Analysts warn that anger among disgruntled Malaysians is reaching a boiling point over discrimination against minorities, lack of religious freedoms, political interference in the judiciary, unfair elections and corruption.

"It is a cry for attention," said Abdul Rahman Embong, a prominent sociologist who teaches at the National University of Malaysia. "We cannot take the issue of disaffection by various people for granted."

Besides complaining in coffee shops and grumbling on blogs, Malaysians have few avenues for venting, as the state controls the media and does not allow open discussion on racial issues.

Public gatherings of more than four people require permits; anyone deemed a threat to public order faces arrest.

The most worrisome problem for the government is the sense of disenfranchisement among ethnic Indians.

Clashing statistics
Most Indians are descendants of indentured ethnic Tamil laborers brought by British colonials in the 19th century to work in rubber plantations.

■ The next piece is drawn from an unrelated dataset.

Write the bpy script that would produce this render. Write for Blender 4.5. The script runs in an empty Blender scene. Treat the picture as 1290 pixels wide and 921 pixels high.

They were poor then, living in shacks and earning daily wages. Not much has changed.

In fact, the Indians say they are worse off now, because of a 1971 affirmative action policy favoring Malays in jobs, education, government contracts and businesses. The ethnic Chinese grumble too, but they are less affected and most have flourished in private enterprise, controlling a large part of the national economy.

"We want the minority Indians to be given their basic rights. If they can give us two or three (real concessions), we are willing to keep our mouth shut," said P. Waytha Moorthy, who organized the Nov. 25 demonstration.

"That's what I don't understand: Why isn't the government conceding? We are not asking for super rights. We are asking for basic rights," he said in an interview in London, where he lives in self-imposed exile, fearing arrest like his five colleagues.

The government denies Indians are discriminated against and says their living standards have vastly improved.

Government officials cite statistics to prove their case: The average monthly household income of Indians in 2004 was $1,000, compared to the $775 earned by Malays; about 2.9 percent of Indians lived below poverty line in 2004 compared to 39.2 percent in 1970.

But community leaders and activists dispute the official figures, saying they understate the poverty level among ethnic Indians and do not reflect reality: 90 percent of Indian workers are low-skilled laborers with little education who are treated with contempt by those in authority.

Indians are also stereotyped as alcoholics and gangsters.

According to Nagarajan, Indians make up 5 percent of the civil service now compared to 21.5 percent in 1969. Only about 1.2 percent of corporate equity has been in the hands of Indians for the past three decades.

"The anger has been building up," said Nagarajan. "The state has been arrogant and a bully, not realizing that even the marginalized can react."